[Data items]
=======

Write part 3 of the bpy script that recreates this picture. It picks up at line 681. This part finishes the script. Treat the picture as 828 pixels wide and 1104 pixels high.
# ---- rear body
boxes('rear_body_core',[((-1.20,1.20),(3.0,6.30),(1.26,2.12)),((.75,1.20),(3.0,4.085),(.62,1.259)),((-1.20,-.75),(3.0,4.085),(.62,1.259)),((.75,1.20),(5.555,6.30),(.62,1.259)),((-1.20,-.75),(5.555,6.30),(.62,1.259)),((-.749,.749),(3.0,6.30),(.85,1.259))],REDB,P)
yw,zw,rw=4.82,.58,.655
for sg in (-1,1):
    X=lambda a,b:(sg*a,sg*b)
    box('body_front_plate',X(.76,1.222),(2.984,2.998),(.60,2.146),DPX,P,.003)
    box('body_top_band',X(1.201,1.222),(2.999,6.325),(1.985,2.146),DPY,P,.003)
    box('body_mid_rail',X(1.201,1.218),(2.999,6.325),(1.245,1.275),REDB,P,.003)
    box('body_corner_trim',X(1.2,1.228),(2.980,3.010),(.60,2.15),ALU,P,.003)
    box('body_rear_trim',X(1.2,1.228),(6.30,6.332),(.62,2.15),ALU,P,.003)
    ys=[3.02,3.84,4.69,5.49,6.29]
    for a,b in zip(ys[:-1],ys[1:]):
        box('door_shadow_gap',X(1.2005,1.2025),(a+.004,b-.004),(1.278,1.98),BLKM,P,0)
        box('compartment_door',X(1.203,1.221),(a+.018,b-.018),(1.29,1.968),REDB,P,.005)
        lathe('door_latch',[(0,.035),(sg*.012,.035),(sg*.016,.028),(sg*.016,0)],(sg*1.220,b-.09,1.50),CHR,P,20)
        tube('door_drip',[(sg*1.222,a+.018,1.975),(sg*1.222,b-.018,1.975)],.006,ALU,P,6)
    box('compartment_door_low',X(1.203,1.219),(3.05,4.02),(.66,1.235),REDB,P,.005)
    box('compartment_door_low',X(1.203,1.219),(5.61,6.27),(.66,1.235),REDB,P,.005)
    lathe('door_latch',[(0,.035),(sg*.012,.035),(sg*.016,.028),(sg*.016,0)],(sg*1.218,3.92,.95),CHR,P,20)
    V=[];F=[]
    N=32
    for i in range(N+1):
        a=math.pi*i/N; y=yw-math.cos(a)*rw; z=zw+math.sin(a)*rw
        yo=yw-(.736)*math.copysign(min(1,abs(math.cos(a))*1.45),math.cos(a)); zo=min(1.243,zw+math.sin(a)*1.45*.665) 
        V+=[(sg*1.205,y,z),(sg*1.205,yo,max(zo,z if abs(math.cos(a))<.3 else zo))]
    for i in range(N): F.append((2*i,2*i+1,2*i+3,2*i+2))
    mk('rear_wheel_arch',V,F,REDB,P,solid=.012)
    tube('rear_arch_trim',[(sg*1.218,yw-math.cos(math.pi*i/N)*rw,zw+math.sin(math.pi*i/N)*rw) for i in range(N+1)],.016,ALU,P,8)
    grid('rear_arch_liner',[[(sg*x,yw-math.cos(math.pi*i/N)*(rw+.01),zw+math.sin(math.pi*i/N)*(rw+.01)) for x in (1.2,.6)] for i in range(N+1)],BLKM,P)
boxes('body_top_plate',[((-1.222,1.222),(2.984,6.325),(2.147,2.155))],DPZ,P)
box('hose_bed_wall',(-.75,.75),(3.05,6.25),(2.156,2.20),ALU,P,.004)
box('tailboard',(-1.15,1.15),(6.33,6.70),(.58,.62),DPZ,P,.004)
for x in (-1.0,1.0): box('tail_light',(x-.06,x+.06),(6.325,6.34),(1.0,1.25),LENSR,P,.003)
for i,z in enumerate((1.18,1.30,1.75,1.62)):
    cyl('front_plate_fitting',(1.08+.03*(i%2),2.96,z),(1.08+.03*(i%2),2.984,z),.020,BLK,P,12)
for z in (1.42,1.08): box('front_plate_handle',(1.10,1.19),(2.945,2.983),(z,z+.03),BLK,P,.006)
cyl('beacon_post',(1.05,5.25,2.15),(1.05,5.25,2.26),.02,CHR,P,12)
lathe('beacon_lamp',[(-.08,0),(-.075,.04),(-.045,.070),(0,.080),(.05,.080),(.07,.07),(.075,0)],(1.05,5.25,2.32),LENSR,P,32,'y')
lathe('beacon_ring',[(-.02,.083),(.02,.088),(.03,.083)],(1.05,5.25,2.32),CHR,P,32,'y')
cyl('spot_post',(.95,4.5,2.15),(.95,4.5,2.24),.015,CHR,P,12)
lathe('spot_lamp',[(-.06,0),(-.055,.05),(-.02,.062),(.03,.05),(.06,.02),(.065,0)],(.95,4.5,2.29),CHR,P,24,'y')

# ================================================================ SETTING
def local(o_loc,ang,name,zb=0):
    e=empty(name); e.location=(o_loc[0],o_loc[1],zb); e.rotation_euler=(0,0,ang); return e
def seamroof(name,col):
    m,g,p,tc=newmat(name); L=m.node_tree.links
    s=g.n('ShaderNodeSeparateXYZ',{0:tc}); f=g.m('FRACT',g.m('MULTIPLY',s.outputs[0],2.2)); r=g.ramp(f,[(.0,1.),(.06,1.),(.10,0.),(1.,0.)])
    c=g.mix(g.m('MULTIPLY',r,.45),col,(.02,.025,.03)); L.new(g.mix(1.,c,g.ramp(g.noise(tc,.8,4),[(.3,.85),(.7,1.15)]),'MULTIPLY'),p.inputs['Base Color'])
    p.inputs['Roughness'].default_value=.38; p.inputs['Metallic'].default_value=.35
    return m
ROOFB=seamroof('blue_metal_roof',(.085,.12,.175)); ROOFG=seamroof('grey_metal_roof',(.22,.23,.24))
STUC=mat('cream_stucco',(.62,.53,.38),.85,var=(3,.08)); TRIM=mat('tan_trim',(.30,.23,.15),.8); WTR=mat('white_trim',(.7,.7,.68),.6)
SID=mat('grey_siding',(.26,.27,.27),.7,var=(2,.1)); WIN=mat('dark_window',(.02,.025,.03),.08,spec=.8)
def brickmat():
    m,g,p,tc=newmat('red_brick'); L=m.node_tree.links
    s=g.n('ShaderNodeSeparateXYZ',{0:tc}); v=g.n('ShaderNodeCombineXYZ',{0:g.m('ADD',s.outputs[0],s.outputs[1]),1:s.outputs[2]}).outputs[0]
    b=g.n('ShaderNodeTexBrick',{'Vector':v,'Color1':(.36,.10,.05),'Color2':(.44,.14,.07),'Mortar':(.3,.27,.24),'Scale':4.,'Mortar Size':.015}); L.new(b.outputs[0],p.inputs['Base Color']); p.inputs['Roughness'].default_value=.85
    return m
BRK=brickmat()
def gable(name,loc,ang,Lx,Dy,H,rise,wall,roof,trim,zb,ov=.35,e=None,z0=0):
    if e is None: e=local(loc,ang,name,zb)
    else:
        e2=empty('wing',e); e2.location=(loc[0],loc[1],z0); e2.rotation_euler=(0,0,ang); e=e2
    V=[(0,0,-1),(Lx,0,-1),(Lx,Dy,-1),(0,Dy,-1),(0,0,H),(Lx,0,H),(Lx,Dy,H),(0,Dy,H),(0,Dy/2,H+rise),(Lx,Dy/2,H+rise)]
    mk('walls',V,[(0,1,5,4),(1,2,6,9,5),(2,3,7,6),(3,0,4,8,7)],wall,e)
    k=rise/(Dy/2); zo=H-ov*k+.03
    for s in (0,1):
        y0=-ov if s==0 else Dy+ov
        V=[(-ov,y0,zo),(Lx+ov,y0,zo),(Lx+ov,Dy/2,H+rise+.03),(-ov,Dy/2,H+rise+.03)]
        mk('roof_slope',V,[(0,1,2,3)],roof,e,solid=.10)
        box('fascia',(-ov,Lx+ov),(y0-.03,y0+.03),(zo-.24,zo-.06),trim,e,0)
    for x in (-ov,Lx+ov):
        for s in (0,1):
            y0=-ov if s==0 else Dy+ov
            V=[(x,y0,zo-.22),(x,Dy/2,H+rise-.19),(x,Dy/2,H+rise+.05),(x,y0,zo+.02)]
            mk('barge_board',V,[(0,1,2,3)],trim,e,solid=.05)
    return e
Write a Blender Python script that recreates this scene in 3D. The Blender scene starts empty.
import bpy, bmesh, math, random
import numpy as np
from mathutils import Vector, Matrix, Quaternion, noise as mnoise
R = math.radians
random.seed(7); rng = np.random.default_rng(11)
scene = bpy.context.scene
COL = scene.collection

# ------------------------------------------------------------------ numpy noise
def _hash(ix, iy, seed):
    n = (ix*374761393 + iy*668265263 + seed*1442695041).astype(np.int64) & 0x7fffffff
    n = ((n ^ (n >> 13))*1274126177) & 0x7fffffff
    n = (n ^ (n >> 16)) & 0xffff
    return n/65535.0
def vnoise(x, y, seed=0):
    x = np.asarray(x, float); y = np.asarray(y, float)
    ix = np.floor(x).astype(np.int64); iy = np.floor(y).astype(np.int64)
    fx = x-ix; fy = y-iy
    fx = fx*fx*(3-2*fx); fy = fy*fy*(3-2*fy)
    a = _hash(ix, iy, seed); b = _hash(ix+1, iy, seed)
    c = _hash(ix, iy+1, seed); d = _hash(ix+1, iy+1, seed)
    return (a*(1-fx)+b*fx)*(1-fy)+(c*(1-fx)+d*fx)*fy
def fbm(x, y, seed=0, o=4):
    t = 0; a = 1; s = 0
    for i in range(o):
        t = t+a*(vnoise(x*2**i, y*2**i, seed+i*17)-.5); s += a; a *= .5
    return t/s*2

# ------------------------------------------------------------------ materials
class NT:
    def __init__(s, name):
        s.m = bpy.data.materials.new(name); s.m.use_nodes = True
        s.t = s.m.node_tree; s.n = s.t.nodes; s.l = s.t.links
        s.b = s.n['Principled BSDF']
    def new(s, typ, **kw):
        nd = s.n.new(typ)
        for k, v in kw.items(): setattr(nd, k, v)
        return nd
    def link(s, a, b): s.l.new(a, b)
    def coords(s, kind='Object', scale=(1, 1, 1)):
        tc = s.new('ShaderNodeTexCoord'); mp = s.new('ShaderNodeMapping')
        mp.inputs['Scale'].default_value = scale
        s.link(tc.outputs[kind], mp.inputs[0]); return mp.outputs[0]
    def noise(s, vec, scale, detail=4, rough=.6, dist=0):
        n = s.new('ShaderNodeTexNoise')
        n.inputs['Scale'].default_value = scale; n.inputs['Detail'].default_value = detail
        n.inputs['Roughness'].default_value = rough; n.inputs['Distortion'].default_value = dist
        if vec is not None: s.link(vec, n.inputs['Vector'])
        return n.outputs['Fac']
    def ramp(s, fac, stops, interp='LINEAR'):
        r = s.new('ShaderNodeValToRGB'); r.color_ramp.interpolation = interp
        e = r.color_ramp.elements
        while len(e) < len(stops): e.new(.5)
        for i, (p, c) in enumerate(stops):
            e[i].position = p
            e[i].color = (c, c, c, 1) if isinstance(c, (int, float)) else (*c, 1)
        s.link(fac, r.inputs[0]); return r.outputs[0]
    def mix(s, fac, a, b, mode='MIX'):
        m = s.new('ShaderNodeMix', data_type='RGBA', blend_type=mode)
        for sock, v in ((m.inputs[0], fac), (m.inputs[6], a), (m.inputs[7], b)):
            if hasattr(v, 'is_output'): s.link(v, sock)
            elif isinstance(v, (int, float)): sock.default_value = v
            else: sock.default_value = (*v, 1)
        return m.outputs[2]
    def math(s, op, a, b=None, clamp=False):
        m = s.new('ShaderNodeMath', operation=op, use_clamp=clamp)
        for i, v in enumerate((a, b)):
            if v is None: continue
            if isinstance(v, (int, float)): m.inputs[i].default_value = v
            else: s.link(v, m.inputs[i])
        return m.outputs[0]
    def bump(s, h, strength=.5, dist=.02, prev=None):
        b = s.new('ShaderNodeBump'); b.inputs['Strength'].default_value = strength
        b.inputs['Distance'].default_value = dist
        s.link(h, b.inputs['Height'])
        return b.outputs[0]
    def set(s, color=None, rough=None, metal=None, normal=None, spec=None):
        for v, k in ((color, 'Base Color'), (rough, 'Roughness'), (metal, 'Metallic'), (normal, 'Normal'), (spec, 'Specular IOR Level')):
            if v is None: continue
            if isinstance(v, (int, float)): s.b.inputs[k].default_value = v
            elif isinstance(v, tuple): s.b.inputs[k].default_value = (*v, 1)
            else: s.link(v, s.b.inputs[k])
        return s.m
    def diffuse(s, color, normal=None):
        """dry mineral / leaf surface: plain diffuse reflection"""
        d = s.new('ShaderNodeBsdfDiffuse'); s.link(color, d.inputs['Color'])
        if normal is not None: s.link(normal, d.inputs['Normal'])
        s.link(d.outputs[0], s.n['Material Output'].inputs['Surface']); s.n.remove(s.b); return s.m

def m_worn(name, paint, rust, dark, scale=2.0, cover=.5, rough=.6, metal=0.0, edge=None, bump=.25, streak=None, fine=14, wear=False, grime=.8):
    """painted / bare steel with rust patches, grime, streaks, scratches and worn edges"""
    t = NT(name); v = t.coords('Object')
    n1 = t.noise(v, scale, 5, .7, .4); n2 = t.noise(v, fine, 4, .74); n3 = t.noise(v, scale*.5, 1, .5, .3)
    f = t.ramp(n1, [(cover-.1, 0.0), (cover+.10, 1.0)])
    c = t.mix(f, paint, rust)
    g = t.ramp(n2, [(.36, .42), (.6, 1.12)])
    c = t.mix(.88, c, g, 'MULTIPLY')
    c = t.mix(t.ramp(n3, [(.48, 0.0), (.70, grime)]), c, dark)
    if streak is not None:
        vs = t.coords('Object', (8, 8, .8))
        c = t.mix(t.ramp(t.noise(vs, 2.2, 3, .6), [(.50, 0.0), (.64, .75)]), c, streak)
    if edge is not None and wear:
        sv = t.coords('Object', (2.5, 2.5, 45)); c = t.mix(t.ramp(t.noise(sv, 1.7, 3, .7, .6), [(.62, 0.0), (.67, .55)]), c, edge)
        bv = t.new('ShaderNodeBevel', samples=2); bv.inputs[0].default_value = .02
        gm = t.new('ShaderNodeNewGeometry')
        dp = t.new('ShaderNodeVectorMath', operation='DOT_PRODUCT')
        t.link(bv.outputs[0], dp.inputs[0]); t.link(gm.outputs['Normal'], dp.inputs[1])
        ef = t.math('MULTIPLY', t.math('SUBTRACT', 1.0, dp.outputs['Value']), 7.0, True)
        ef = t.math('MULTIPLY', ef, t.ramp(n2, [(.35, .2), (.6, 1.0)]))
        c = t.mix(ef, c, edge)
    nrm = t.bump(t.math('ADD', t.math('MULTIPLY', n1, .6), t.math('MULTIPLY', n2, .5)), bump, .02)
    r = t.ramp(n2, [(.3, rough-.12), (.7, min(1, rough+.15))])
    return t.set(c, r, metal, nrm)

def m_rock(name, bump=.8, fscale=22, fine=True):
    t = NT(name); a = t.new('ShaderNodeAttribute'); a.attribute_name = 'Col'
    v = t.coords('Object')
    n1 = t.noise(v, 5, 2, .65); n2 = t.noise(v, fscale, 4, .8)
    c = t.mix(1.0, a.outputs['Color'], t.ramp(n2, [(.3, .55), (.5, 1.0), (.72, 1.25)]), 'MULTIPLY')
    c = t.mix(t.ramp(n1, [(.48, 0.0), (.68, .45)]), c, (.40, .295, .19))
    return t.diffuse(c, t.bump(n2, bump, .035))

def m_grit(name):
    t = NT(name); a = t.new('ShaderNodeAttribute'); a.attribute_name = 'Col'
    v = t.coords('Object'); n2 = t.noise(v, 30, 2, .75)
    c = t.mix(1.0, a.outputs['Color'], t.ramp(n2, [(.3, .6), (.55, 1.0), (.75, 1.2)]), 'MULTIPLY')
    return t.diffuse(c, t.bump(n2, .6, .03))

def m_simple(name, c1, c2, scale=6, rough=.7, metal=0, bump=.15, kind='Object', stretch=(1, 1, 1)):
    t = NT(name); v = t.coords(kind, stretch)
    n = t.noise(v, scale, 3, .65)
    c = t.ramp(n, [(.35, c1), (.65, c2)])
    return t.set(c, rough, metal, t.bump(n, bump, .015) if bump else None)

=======

What is needed: Show every line where the string "script" appears.

Exercise result:
Write part 3 of the bpy script that recreates this picture. It picks up at line 681. This part finishes the script. Treat the picture as 828 pixels wide and 1104 pixels high.
Write a Blender Python script that recreates this scene in 3D. The Blender scene starts empty.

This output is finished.